### Requirement
Answer with one number: how many lines hold the string "this".

******************************

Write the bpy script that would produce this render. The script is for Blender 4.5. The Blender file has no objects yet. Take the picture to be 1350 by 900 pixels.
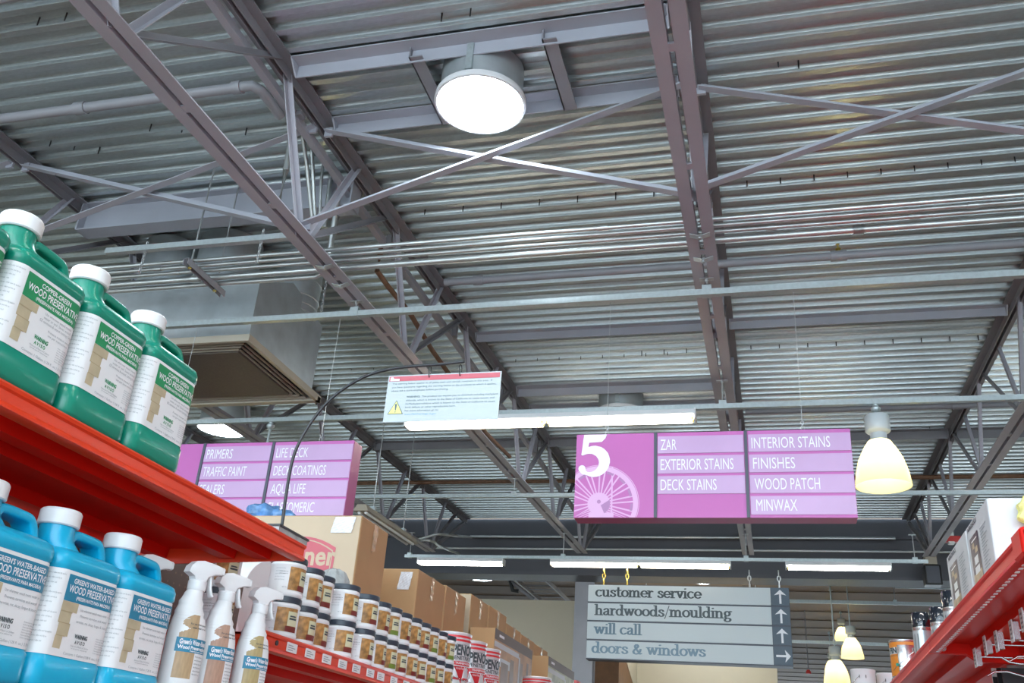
import bpy, bmesh, math, random
from mathutils import Vector, Matrix

# ------------------------------------------------------------------ camera, world, exposure
S = bpy.context.scene
YAW, PITCH, ROLL, FPX = -0.28608, 0.4405, 0.0747, 1237.17
cy, sy, cp, sp, cr, sr = math.cos(YAW), math.sin(YAW), math.cos(PITCH), math.sin(PITCH), math.cos(ROLL), math.sin(ROLL)
CF = Vector((sy*cp, cy*cp, sp)); _r = Vector((cy, -sy, 0)); _u = _r.cross(CF)
CR = cr*_r + sr*_u; CU = -sr*_r + cr*_u
CAM = Vector((0, 0, 1.6))
cam = bpy.data.cameras.new('camera'); cam.sensor_width = 36; cam.sensor_fit = 'HORIZONTAL'
cam.lens = FPX/1350*36; cam.clip_start = .05; cam.clip_end = 200
cam_ob = bpy.data.objects.new('camera', cam); S.collection.objects.link(cam_ob)
M4 = Matrix((CR, CU, -CF)).transposed().to_4x4(); M4.translation = CAM
cam_ob.matrix_world = M4; S.camera = cam_ob
S.view_settings.view_transform = 'Standard'; S.view_settings.look = 'None'
S.view_settings.gamma = 1; S.view_settings.use_curve_mapping = False
S.view_settings.exposure = 0.4
W = bpy.data.worlds.new('daylight'); S.world = W; W.use_nodes = True
W.node_tree.nodes['Background'].inputs[0].default_value = (.72, .88, 1, 1)
W.node_tree.nodes['Background'].inputs[1].default_value = 4.2
SKY_E, TUBE_E = 34, 19      # emission of skylight diffusers, fluorescent tubes

# pixel (1350x900 frame) -> point on a world plane
def ray(x, y): return CR*((x-675)/FPX) - CU*((y-450)/FPX) + CF
def atx(x, y, X): d = ray(x, y); return CAM + d*(X/d.x)
def aty(x, y, Y): d = ray(x, y); return CAM + d*(Y/d.y)
def atz(x, y, Z): d = ray(x, y); return CAM + d*((Z-CAM.z)/d.z)
SL = .0245
def roofz(y): return 5.44 + SL*y          # underside of the deck
def botz(y): return 4.51 + SL*y           # underside of the joists' bottom chords
rnd = random.Random(5)

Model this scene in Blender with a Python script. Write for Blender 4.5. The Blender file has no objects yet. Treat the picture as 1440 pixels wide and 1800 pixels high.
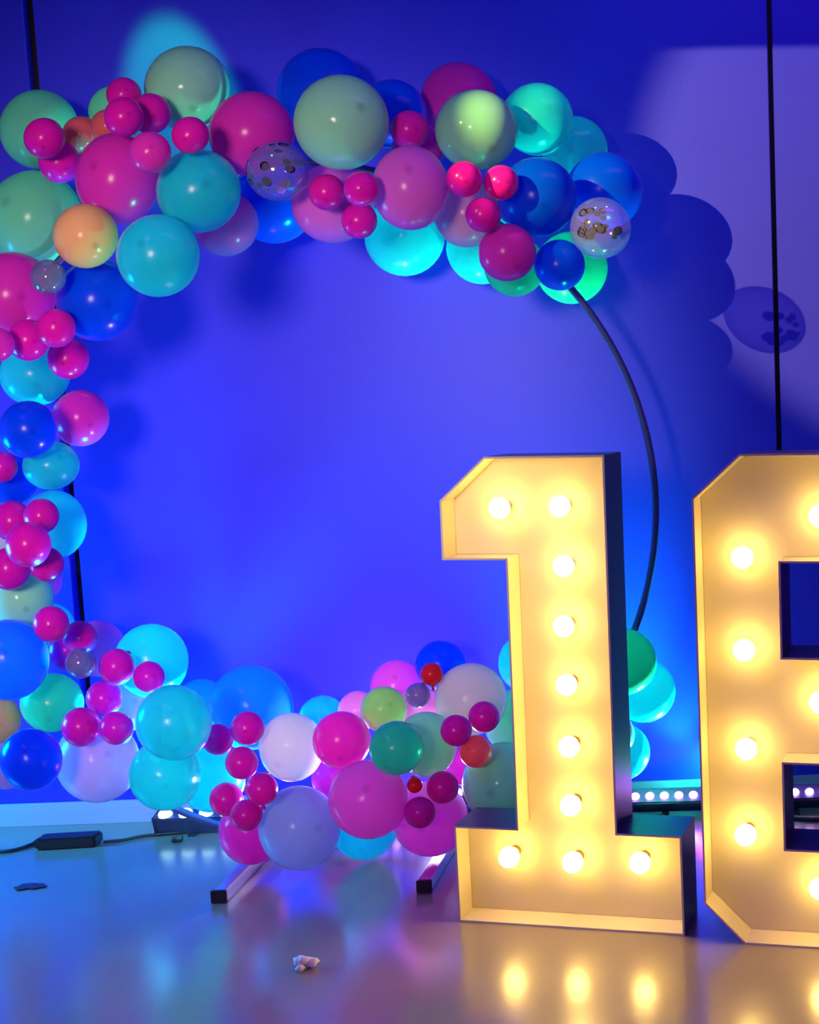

******************************

### Output
2